Q: I wonder if you would comment on that great Americanism “OK.” Didn’t it come from a president? I remember the nickname “Old Kinderhook,” but not the rest of the story. And what is a kinderhook?

A: Etymologists say “OK,” meaning “all right,” originated as a corrupted abbreviation of “all correct,” a phrase common in the Southeastern US and often humorously written as “orl [or oll] korrect.”

Interestingly, the earliest published references for the abbreviation in the Oxford English Dictionary are from publications in New England, not the Southeast:

1839, in the Boston Morning Post: “He … would have the ‘contribution box’, et ceteras, o.k . – all correct – and cause the corks to fly, like sparks, upward.”

1839, in the Salem Gazette: “The house was O.K. at the last concert, and did credit to the musical taste of the young ladies and gents.”

1839, in the Boston Evening Transcript: “Our Bank Directors have not thought it worth their while to call a meeting, even for consultation, on the subject. It is O.K. (all correct) in this quarter.”

1840, in the (Boston) Atlas: “These initials, according to Jack Downing, were first used by Gen. Jackson. ‘Those papers, Amos [Kendall], are all correct. I have marked them O.K.’ (oll korrect). The Gen. was never good at spelling.”
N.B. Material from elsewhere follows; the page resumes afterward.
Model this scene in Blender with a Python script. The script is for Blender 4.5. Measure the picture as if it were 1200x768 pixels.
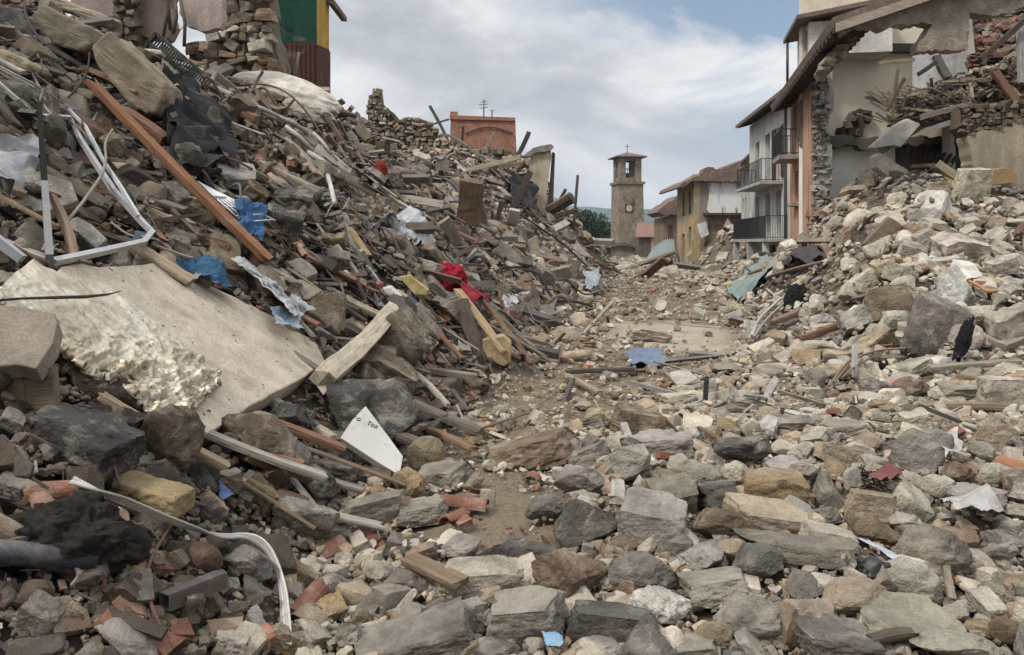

Contrary to popular opinion, “OK” did not originate as an abbreviation of “Old Kinderhook,” which was Martin Van Buren’s nickname during his 1840 presidential reelection campaign.

The nickname came from the town of Van Buren’s birth, Kinderhook, NY. The town’s name is derived from the Dutch for “children’s corner” (“kind” is child and “hoek” is corner in Dutch).
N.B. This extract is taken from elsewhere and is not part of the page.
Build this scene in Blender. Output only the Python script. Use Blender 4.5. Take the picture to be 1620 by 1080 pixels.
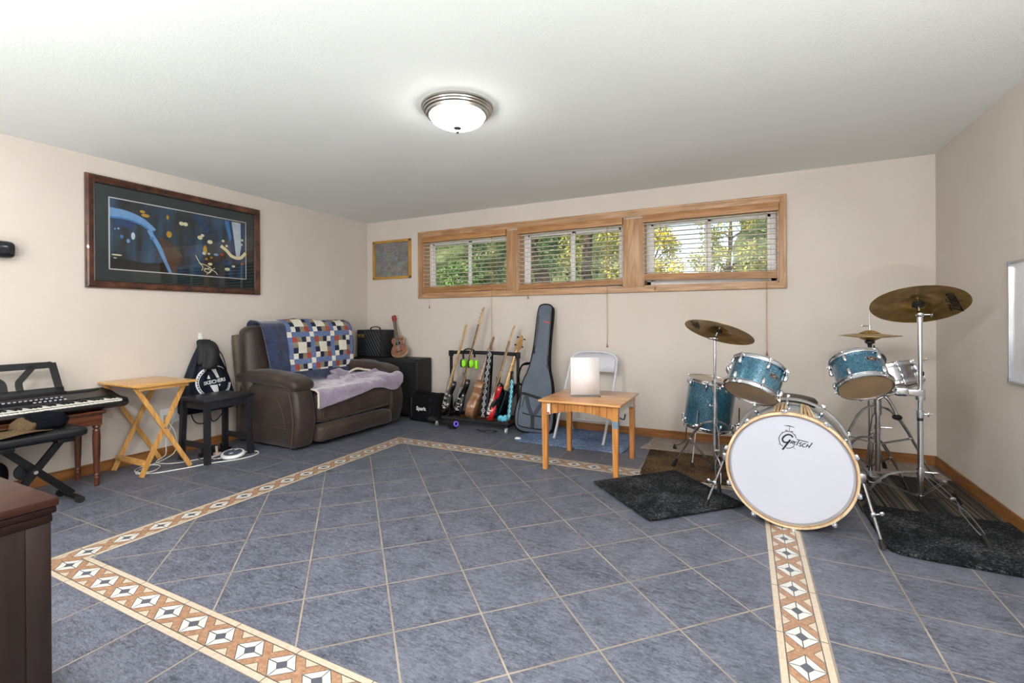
import bpy, bmesh, math, random
import numpy as np
from mathutils import Vector, Matrix, noise

for o in list(bpy.data.objects):
    bpy.data.objects.remove(o)
S = bpy.context.scene
COL = S.collection
PI = math.pi
random.seed(7)

# ------------------------------------------------------------------ room measures
D = 4.718; XL = -4.440; XR = 1.328; H = 2.410; YF = -2.3     # back wall, left wall, right wall, ceiling, front wall

# ------------------------------------------------------------------ camera
YAW, PITCH, ROLL = 0.4579, 0.0018, -0.0054
_fw = Vector((-math.sin(YAW) * math.cos(PITCH), math.cos(YAW) * math.cos(PITCH), -math.sin(PITCH)))
_rt = Vector((math.cos(YAW), math.sin(YAW), 0)); _up = _rt.cross(_fw)
_r2 = _rt * math.cos(ROLL) + _up * math.sin(ROLL); _u2 = _r2.cross(_fw)
cd = bpy.data.cameras.new('camera'); cam = bpy.data.objects.new('camera', cd); COL.objects.link(cam)
cd.sensor_width = 36; cd.lens = 746.187 / 1620 * 36
cd.shift_y = (504.509 - 540) / 1620
cd.clip_start = 0.05; cd.clip_end = 200
mw = Matrix((_r2, _u2, -_fw)).transposed().to_4x4(); mw.translation = Vector((0, 0, 1.16))
cam.matrix_world = mw
S.camera = cam

# ------------------------------------------------------------------ world, sun, added room lights, exposure
W = bpy.data.worlds.new('world'); S.world = W; W.use_nodes = True
wn = W.node_tree; wn.nodes.clear()
sky = wn.nodes.new('ShaderNodeTexSky'); sky.sky_type = 'NISHITA'
sky.sun_disc = False; sky.sun_elevation = math.radians(48); sky.sun_rotation = math.radians(160)
bg = wn.nodes.new('ShaderNodeBackground'); wo = wn.nodes.new('ShaderNodeOutputWorld')
wn.links.new(sky.outputs[0], bg.inputs[0]); wn.links.new(bg.outputs[0], wo.inputs[0])
bg.inputs[1].default_value = SKY = 0.24

sl = bpy.data.lights.new('sun', 'SUN'); sl.energy = 6.0; sl.angle = 0.01; sl.color = (1, .95, .86)
so = bpy.data.objects.new('sun', sl); COL.objects.link(so)
so.rotation_euler = (math.radians(46), 0, math.radians(-28)); so.location = (0, -10, 12)

def disk_light(name, loc, size, power, color, rot=(0, 0, 0)):
    l = bpy.data.lights.new(name, 'AREA'); l.shape = 'DISK'; l.size = size; l.energy = power; l.color = color
    o = bpy.data.objects.new(name, l); COL.objects.link(o); o.location = loc; o.rotation_euler = rot
    return o
# added lights out of view: overhead fills, and uplights that brighten the ceiling
def bulb(name, loc, r_, power, color):
    l = bpy.data.lights.new(name, 'POINT'); l.shadow_soft_size = r_; l.energy = power; l.color = color
    o = bpy.data.objects.new(name, l); COL.objects.link(o); o.location = loc
    return o
bulb('unseen_fill_light', (-2.14, -0.9, 2.12), .16, 42, (1, .98, .96))  # added on the left, where guitar shadows hint at a lamp
bulb('unseen_fill_light', (0.62, 0.90, 2.18), .10, 48, (1, .98, .95))  # set near the lamp that the cymbal shadow points to
disk_light('unseen_fill_light', (-1.97, 0.0, H - .03), .26, 34, (1, .98, .96))  # added to brighten floor and left wall, no lamp known here
disk_light('unseen_fill_light', (0.85, -0.4, H - .03), .26, 22, (1, .98, .96))  # added overhead fill on the right, no lamp known here
disk_light('added_uplight', (-2.2, -1.4, 0.50), .45, 78, (.97, 1, .985), (PI, 0, 0))  # added to brighten the ceiling from below, not a known floor lamp
disk_light('added_uplight', (0.3, -1.2, 0.50), .45, 100, (.97, 1, .985), (PI, 0, 0))  # second added uplight for the ceiling, not a known floor lamp
LAMP_W = 24.0            # emission strength of the ceiling lamp's glass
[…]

Van Buren and the Democratic Party did indeed use “OK” in the election campaign “because it conveniently suited his nickname,” according to Cassell’s Dictionary of Etymology. In fact, Van Buren’s supporters in New York called themselves the O.K. Club.

The OED suggests that the two versions of “OK” overlapped during the 1840 presidential campaign, and that the widespread use of the political slogan helped popularize the earlier “OK.”

As for the punctuation/spelling of “OK,” that has varied over the years. I had a blog entry on the subject last year.

I hope this explanation is OK with you.